GIVEN TASK →
In the listing below, find the line containing "Write the bpy" and the line containing "C = scene.collection". Repeat exactly those two lines and every line between them, nothing more.

EXERCISE INPUT →
┄┄┄┄┄┄┄┄┄┄

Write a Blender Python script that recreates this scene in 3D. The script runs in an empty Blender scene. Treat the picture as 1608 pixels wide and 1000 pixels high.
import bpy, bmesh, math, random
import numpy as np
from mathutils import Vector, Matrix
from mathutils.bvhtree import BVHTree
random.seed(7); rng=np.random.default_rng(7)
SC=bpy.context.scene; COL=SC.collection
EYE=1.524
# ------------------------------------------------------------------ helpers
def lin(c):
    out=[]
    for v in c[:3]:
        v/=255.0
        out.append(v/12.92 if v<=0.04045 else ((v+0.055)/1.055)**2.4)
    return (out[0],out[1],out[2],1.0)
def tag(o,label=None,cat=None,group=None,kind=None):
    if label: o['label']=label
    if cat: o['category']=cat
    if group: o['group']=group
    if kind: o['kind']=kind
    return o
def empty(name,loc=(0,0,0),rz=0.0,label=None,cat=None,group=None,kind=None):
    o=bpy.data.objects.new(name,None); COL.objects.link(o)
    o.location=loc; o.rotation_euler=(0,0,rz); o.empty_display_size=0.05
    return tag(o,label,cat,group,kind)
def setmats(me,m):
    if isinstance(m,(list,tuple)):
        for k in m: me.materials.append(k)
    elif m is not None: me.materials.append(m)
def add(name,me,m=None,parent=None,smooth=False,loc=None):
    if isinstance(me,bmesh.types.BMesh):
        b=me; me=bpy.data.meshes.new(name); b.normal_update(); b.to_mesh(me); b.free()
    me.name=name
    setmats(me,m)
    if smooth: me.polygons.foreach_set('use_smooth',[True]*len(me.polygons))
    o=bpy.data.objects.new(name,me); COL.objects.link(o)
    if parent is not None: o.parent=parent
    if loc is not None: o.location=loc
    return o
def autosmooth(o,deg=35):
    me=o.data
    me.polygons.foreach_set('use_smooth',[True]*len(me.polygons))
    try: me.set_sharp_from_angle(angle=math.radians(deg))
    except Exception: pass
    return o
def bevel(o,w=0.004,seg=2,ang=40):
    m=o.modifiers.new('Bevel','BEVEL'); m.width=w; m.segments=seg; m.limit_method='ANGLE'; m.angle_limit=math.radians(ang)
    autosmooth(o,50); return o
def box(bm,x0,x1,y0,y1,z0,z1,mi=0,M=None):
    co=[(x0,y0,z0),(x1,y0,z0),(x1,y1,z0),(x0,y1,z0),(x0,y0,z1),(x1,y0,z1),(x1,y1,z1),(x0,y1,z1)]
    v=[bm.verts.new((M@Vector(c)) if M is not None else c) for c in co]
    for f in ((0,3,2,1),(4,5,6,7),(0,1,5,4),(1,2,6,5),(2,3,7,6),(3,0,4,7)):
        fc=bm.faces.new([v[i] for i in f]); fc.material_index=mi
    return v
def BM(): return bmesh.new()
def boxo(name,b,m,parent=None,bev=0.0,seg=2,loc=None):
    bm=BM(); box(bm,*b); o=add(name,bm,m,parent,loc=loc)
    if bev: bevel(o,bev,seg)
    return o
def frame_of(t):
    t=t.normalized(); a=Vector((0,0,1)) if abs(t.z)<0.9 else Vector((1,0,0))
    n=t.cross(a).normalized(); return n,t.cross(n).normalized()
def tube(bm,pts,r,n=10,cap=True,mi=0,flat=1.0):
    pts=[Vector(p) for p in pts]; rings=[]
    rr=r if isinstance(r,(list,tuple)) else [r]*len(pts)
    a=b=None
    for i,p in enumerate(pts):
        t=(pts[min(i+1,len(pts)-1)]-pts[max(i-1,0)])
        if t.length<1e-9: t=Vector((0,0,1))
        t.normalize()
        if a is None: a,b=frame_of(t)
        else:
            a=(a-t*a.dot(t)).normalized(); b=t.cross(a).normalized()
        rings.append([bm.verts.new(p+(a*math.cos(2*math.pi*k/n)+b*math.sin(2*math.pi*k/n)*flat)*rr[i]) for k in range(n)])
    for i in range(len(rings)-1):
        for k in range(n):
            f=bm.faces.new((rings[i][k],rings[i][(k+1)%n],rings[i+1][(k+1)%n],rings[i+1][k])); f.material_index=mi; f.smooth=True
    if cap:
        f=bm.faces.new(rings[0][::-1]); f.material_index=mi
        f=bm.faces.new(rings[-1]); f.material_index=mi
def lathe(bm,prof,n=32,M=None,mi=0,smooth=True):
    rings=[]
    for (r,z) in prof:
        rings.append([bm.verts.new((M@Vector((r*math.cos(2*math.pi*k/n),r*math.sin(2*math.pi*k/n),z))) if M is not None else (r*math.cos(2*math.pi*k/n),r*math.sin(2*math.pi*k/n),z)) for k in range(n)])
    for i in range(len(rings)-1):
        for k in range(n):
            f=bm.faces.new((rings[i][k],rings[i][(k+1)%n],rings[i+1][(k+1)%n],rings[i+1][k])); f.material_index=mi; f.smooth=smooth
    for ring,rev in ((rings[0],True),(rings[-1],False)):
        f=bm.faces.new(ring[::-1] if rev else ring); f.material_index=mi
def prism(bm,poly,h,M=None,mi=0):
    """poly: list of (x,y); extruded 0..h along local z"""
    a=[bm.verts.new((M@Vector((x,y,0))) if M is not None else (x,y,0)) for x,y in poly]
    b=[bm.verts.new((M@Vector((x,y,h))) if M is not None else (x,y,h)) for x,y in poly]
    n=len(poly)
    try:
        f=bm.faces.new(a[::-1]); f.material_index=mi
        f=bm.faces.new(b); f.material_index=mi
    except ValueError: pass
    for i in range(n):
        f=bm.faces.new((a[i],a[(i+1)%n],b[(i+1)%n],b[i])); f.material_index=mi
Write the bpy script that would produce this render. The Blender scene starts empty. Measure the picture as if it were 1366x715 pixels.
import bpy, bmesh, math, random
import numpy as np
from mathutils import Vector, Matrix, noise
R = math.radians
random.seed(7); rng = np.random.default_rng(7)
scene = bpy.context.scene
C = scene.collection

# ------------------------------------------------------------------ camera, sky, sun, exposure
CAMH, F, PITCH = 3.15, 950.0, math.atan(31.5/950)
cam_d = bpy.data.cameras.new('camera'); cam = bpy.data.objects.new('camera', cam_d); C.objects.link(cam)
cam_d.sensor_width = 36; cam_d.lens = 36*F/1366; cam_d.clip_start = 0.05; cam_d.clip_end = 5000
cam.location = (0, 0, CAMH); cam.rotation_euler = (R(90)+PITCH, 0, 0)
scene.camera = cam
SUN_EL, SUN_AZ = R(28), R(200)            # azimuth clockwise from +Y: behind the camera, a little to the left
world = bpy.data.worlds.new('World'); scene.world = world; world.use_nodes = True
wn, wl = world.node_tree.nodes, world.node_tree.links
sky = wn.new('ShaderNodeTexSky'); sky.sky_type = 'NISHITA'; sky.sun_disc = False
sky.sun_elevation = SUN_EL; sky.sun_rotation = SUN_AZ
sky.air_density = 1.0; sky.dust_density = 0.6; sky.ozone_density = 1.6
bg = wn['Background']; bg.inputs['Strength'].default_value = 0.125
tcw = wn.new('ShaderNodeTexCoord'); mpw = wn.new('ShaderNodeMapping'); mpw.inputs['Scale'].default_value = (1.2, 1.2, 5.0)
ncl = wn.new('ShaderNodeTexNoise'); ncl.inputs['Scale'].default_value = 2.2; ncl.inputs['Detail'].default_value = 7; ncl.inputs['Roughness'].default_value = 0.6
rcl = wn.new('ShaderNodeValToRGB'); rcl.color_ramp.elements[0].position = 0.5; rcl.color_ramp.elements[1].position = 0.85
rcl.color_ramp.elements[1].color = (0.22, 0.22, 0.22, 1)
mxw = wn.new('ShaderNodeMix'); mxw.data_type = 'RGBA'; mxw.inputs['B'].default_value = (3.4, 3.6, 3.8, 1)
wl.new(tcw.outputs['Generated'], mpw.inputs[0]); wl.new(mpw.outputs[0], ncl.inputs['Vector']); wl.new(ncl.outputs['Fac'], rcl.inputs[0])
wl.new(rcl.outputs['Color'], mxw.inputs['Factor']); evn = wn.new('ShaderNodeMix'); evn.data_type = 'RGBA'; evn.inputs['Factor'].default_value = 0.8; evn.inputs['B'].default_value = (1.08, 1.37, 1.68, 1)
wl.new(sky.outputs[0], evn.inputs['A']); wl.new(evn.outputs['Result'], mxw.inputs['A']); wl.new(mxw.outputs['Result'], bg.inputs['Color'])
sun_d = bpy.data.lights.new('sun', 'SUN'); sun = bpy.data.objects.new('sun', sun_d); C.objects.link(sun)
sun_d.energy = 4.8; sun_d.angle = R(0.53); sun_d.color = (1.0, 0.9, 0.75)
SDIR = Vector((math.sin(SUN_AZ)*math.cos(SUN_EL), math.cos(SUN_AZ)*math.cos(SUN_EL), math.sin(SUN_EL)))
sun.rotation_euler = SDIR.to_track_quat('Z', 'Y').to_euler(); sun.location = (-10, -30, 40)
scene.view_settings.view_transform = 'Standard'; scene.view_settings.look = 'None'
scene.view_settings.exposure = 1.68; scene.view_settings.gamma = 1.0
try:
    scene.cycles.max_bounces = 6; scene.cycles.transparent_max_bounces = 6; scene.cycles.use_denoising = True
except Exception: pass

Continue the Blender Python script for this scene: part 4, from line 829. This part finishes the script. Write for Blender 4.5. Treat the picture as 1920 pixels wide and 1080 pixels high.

┄┄┄┄┄┄┄┄┄┄

THE COMPLETED TASK →
Write the bpy script that would produce this render. The Blender scene starts empty. Measure the picture as if it were 1366x715 pixels.
import bpy, bmesh, math, random
import numpy as np
from mathutils import Vector, Matrix, noise
R = math.radians
random.seed(7); rng = np.random.default_rng(7)
scene = bpy.context.scene
C = scene.collection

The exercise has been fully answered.